In his first year at University, Charles Ryder meets Sebastian Flyte and is immediately attracted to him. Sebastian is handsome, rich, charming, and carefree and the two of them quickly become inseparable, drinking together at every opportunity.
Sebastian invites Charles home to Brideshead Castle. Sebastian describes the palatial estate as "It's where my family lives". Despite the barriers Sebastian erects between himself and his family, the Flytes almost immediately accept Charles as one of their own.
The family is an interesting mix of characters - the beautiful and intelligent Julia, who looks and sounds much like Sebastian; the idealistic Cordelia; the strong and pious mother Lady Marchmain; and the father Lord Marchmain, who abandoned his family to live with his mistress in Venice. Sebastian spends much of his time at home drinking to excess, despite his family's efforts to prevent him from doing so.
Eventually, Sebastian's drinking becomes so severe that his family has no idea how to help him; and he leaves home, largely exiting the story except in secondhand reports.
But Charles and the Flytes remain and Brideshead Revisited by Evelyn Waugh is their story.
The Flytes are very wealthy and part of the upper social strata of English aristocracy. But they are also Roman Catholic, which is a rarity in Anglican England and which affects both how they view the world.
The story follows Charles through 3 phases of his life - framed by a wartime visit to an abandoned Brideshead, which sparks his memories of his life with the Flytes.

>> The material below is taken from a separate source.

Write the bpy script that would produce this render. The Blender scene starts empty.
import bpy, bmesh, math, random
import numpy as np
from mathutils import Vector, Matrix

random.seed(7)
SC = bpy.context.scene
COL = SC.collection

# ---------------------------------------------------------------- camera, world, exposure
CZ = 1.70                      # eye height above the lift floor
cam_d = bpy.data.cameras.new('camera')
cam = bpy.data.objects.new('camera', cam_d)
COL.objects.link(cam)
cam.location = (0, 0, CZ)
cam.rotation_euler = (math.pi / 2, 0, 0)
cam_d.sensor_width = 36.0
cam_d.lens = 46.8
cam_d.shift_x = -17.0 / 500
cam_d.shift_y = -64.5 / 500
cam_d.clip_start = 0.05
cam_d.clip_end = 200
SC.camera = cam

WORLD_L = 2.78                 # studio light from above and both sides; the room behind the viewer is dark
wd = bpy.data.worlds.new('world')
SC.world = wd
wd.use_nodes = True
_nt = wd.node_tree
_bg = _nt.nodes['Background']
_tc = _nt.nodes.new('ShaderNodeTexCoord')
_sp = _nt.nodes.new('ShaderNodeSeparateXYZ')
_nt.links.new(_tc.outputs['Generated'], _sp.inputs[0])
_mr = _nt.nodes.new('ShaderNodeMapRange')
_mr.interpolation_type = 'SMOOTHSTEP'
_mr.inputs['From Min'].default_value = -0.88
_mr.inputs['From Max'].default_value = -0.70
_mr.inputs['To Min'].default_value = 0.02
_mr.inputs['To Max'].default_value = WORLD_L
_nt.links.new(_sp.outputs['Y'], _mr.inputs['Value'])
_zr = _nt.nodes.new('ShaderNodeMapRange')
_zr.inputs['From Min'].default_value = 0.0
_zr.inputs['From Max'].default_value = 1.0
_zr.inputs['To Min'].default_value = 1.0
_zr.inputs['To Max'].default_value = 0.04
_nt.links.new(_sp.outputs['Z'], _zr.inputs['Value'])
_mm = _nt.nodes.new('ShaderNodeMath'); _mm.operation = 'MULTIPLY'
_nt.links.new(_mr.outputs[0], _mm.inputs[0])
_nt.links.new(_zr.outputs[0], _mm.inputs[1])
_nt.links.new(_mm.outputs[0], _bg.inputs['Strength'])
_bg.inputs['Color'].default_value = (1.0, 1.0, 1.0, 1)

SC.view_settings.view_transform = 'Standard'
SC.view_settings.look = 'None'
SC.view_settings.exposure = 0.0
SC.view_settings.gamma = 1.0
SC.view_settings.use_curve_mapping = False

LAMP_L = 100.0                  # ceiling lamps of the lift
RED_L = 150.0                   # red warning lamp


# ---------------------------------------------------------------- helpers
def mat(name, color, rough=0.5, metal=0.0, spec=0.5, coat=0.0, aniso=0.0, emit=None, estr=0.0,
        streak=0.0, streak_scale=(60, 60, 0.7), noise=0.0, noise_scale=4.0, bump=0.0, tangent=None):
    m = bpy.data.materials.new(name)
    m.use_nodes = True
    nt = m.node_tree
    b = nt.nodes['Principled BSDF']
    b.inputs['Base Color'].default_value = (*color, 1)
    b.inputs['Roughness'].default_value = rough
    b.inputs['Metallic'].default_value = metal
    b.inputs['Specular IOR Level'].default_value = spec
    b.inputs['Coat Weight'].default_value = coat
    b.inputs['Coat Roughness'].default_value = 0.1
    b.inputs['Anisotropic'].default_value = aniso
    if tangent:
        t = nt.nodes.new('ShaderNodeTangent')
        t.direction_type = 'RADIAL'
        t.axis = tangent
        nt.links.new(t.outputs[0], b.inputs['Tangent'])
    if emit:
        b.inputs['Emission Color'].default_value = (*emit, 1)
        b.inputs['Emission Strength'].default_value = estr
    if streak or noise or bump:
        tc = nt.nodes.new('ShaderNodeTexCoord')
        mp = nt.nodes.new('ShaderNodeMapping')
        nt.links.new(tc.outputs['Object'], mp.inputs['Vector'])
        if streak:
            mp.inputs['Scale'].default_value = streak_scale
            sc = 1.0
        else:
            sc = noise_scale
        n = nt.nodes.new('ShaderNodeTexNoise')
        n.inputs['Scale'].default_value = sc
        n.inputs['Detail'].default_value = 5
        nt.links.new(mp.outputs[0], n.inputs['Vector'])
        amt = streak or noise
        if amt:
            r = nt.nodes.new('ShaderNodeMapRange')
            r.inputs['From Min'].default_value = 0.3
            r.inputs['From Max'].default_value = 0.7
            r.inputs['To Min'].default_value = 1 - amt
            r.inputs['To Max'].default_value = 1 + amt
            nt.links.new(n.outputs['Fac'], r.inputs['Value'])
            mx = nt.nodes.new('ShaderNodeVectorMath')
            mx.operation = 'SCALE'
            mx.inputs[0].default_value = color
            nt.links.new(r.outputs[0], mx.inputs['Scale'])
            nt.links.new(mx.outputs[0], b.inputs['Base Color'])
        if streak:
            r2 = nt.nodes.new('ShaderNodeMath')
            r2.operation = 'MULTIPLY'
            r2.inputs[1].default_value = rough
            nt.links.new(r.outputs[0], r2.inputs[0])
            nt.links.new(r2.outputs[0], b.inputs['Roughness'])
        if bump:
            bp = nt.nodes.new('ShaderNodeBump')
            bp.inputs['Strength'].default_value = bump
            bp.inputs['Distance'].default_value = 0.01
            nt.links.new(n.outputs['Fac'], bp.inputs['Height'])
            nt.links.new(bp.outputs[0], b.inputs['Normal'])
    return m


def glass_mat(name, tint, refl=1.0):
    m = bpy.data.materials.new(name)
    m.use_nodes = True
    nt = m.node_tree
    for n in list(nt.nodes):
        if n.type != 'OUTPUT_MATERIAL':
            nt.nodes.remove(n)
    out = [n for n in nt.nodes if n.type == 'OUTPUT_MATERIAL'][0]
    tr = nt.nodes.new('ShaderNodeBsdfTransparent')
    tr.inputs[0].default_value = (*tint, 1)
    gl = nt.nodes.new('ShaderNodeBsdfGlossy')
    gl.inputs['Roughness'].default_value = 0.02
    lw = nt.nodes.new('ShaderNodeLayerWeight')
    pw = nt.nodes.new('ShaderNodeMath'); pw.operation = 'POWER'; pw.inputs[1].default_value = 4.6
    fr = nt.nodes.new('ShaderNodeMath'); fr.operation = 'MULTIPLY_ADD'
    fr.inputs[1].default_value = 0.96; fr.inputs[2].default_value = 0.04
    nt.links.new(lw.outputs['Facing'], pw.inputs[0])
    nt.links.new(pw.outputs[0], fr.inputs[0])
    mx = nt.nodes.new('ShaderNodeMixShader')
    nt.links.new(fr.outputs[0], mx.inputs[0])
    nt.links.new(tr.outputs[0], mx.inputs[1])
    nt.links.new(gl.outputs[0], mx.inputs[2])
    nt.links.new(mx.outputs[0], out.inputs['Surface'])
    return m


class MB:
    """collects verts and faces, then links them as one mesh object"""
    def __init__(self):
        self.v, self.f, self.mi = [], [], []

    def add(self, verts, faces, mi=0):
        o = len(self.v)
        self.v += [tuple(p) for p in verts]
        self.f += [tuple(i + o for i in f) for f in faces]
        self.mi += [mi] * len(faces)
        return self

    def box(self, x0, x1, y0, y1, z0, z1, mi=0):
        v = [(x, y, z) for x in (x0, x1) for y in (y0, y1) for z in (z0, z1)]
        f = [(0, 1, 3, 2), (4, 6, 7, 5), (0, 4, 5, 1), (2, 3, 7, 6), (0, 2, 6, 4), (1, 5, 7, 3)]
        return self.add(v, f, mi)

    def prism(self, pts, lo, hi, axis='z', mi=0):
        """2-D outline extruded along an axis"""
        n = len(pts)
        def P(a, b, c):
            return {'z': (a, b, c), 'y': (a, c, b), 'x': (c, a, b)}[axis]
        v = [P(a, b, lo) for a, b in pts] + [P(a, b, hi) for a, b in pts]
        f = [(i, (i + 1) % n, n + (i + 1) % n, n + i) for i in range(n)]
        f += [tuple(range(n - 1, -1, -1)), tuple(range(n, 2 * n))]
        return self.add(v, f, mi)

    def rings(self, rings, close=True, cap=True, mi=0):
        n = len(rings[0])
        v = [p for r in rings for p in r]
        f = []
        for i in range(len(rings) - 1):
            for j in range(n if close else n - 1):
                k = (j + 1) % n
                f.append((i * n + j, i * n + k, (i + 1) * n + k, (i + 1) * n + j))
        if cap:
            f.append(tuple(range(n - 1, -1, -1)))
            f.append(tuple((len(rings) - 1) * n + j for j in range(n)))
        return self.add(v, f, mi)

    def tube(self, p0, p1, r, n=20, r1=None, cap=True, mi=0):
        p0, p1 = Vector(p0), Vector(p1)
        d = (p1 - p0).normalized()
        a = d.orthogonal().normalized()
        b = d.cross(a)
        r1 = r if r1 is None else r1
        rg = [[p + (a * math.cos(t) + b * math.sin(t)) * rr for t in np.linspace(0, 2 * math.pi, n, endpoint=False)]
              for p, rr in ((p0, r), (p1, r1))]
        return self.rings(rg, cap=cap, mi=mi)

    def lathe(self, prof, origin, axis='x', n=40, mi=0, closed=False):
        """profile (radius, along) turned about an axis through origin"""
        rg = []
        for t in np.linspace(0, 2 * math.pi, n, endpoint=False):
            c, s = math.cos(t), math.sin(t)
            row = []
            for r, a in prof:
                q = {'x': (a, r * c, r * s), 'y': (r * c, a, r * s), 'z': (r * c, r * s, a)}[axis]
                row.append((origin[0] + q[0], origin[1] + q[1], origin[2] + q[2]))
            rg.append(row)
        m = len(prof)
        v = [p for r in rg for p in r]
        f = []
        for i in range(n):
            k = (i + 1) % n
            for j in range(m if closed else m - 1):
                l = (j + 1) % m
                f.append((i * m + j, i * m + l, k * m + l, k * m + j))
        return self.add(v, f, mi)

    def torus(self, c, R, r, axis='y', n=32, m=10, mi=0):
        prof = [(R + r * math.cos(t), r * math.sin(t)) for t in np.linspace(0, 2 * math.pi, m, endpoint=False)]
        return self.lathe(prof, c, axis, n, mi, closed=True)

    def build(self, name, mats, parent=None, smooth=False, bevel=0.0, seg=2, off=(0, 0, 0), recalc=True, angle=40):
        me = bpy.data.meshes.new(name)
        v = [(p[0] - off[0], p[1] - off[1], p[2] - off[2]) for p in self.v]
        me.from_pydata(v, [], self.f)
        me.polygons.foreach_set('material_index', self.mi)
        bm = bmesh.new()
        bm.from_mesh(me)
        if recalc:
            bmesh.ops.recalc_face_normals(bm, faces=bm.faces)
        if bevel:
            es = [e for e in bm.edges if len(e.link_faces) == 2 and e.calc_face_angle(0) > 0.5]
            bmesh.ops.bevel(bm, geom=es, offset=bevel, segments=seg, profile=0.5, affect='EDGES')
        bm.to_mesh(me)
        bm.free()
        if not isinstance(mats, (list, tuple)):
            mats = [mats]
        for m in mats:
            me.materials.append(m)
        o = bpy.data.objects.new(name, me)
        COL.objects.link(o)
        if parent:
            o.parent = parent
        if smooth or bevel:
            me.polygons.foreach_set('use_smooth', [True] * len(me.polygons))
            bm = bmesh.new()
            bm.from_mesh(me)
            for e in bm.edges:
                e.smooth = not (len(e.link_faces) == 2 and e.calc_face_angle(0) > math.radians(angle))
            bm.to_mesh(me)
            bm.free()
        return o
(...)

In Part 1 ("Et In Arcadia Ego"), Charles and Sebastian meet and form a very close relationship. Some critics have described this as a homosexual relationship. I'm inclined to believe it is not because Waugh never mentions anything physical between the two and he does explicitly introduce other homosexuals into the narrative. Regardless, Sebastian and Charles become close enough that they end up spending all their free time together and eventually stop seeing their other friends - a pattern into which romantic couples often fall. There is no question of the love they feel for one another. It is in this part that Charles begins to bond with the Flyte family.
In Part 2 ("Brideshead Deserted"), the characters drift apart. Sebastian is an alcoholic and has left the family and traveled to Africa. Charles marries and becomes a successful painter. The other Flytes go out in the world, seeking careers and love. It concludes with Charles reconnecting with and falling in love with Sebastian's married sister Julia. Each agrees to divorce their spouse to be free to marry one another.
In Part 3 ("A Twitch Upon the Thread"), most of the family returns to Brideshead, including the dying Lord Marchmain and deal with their changing lives. The Catholicism of the Flyte family takes center stage in this section, particularly when contrasted with the agnostic Charles and Lord Marchmain.
Brideshead is about the English idle rich between the world wars; about the British caste system; about the decline of the aristocracy; about personal responsibility; about religion and its influence on moral choices; about sexuality; and about love and friendship.
Charles is an outsider in the aristocratic world of the Flytes; but he is not a dispassionate observer. He injects himself fully into the family and they embrace him. Some even love him. But the family is filled with drama and conflict. And Charles becomes part of it.
Most of the characters deteriorate as the novel progresses. Even Brideshead Manor itself falls into disrepair as the family abandons it to pursue interests elsewhere. In the beginning, most characters possess the optimism of youth; but, by Part 3, they have either aged poorly, become disillusioned, or squandered their lives as a wandering alcoholic. Still, there is optimism in this novel. And some are at least partially saved by an epiphany and a religious conversion late in life.
Brideshead Revisited is a complex story that reminds us that life is a journey that takes us both forward and backward and that we have control over where it takes us. It is a personal story told by Charles and his recollections force him at last to reconsider his life.